• Given request
Identify the lines that contain the word "picture", then copy them.

• Raw data
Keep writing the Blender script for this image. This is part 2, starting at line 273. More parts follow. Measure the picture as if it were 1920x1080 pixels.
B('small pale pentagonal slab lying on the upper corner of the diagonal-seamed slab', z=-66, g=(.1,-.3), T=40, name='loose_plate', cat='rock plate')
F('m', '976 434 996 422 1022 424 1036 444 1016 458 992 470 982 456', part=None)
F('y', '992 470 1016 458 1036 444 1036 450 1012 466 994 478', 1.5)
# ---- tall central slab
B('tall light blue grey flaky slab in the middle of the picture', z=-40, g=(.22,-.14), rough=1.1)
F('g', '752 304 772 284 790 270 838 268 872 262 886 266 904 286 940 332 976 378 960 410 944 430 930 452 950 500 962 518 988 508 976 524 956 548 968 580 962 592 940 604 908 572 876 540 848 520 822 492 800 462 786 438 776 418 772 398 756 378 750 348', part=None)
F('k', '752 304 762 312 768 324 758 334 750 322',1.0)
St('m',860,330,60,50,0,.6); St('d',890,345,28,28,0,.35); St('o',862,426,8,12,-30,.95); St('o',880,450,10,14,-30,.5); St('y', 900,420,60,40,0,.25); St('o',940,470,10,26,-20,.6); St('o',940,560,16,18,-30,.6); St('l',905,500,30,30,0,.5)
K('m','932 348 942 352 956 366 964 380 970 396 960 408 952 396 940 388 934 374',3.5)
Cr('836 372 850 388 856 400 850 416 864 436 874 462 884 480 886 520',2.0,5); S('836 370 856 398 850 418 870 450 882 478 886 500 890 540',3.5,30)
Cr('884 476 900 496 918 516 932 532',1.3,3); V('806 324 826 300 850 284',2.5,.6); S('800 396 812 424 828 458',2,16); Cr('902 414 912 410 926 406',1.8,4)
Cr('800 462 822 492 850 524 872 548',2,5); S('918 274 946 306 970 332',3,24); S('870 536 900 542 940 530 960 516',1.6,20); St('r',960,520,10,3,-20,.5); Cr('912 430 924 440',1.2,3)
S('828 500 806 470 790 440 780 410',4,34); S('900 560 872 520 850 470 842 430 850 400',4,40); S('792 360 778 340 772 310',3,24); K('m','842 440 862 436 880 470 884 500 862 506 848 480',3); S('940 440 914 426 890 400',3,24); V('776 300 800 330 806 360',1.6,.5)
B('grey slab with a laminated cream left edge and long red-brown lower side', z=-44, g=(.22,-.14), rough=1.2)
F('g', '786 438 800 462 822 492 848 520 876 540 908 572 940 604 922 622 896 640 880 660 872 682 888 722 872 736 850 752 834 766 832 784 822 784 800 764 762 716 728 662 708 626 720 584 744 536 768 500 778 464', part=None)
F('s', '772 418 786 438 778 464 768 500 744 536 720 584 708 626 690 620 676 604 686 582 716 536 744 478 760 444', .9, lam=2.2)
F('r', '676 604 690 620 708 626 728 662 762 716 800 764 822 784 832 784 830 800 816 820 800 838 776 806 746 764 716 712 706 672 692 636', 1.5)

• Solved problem
Keep writing the Blender script for this image. This is part 2, starting at line 273. More parts follow. Measure the picture as if it were 1920x1080 pixels.
B('tall light blue grey flaky slab in the middle of the picture', z=-40, g=(.22,-.14), rough=1.1)